Tuesday, 20 July 2010

A fashion Question

Tell me, if your Gay Best Friend is blond but dark hair would suit your ensemble better, do you change the GBF or just make him dye his hair?

I mean it’s a compelling question. Teen Vogue has just announced that GBFs are the new MUST HAVE ACCESSORY. Forget hand bags. Forget shoes – GBFs are what you need ladies! And it’s nice to see we’re training teenagers to look at us as items and things used to complete the ensemeble.

But your accessory must match, right? I mean, not every woman has an entire stable of GBFs to pull out to match every outfit – so how much must you co-ordinate your GBF with the rest of your outfit?
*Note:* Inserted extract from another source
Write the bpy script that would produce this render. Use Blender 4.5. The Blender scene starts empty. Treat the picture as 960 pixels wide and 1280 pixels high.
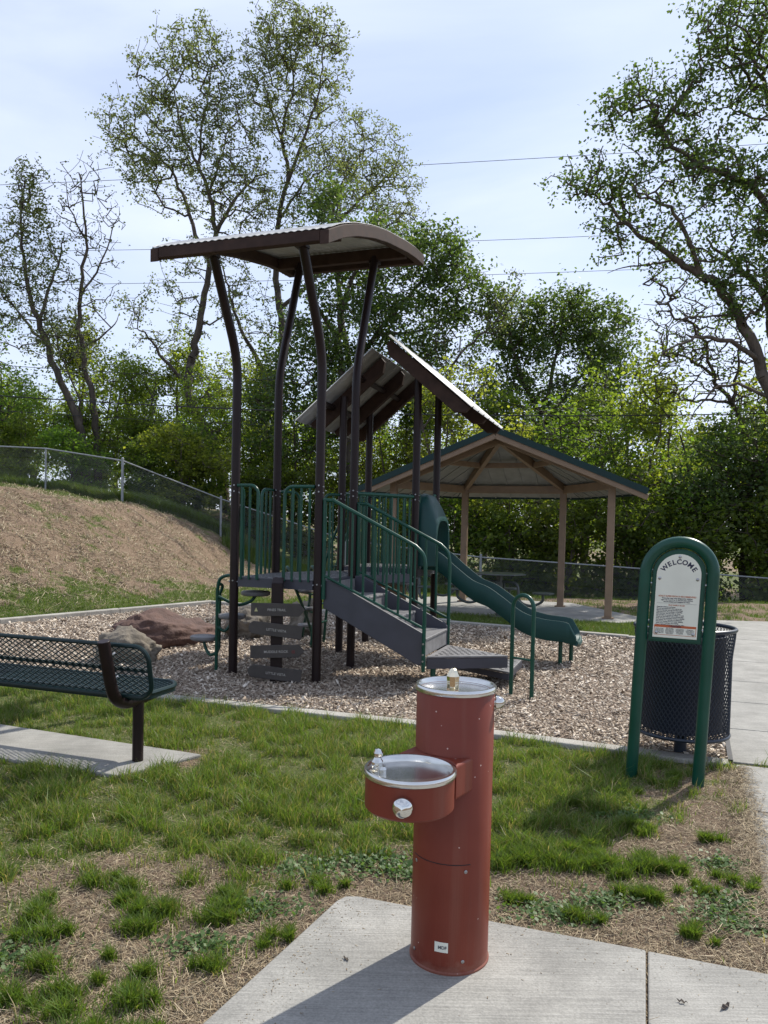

Maybe you could shave him and have a collection of wigs?

Of course, you COULD treat that GBF as a person rather than as a sidekick or accessory – but that would be quite novel. Would you get points for being original? After all, the GBF as accessory meme is hardly new and you’d think it’d be getting tired by now (And no, the little editors note at the bottom saying don’t objectify GBFs means bugger all after a full damn article of objectification and treating us as accessories.)

You know what? There was a fashion not too long ago to have certain dogs as accessories - little lap dogs. And people got angry because you were treating animals the same way you treated your shoes or handbag. Can we have a little of that respect please? You wouldn't treat your damn Sharpe-chiouaoua-shitzu like this

I am sick to the back teeth of it – and it’s not just in the media and the magazines. It’s real life. Whether it’s objectifying us sexually (trolling pride parades and gay spaces to see gay men kiss) or descending en mass to the local gay bar to play tourist and try to make as many of the potential GBFs pay attention to your straight self as you can. One of my favourite pubs is a no go area now because it is so saturated by straight women trolling gay men that it’s not fun.

I’ve lost count of the number of straight women I have known for 5 minutes – or less – suddenly decide I am their pocket agony uncle. Or assume that I give a damn what they’re wearing. Or believe that a few minutes casual acquaintance means I am now their best friend ever

And have you ever been introduced to someone as “Hey this is Sparky, my gay friend” yes, I am a gay friend. Not just a friend, not just Sparky – no, gay Sparky, it has to be known. It is clear – my sexuality is an essential part of the damn introductions now. Kind of like dropping in that your bag is Gucci and your shoes are Prada – make sure they know your “friend” is gay. Maybe I should write it on my business cards “Sparky – Lawyer and Gay BFF!”

And that’s before we get to the personal questions (which is part of a choice – you alternate between deeply personal questions and conversations where everything said is all about her and we’re supposed to nod at the right moment – maybe occasionally inserting the odd “fabulous” or shocked expression or “gurlfriend!”)

I have friends. I have female friends. I even have female best friends. And they’re friends with me not because I’m fashionable or in or an accessory – they’re not even friends with me because I’m gay. They’re friends because they like me, the person. Not me the accessory. Not me the stereotype. Not me the fashion trope. Me, Sparky – a guy who happens to be gay. Not Sparky the GBF.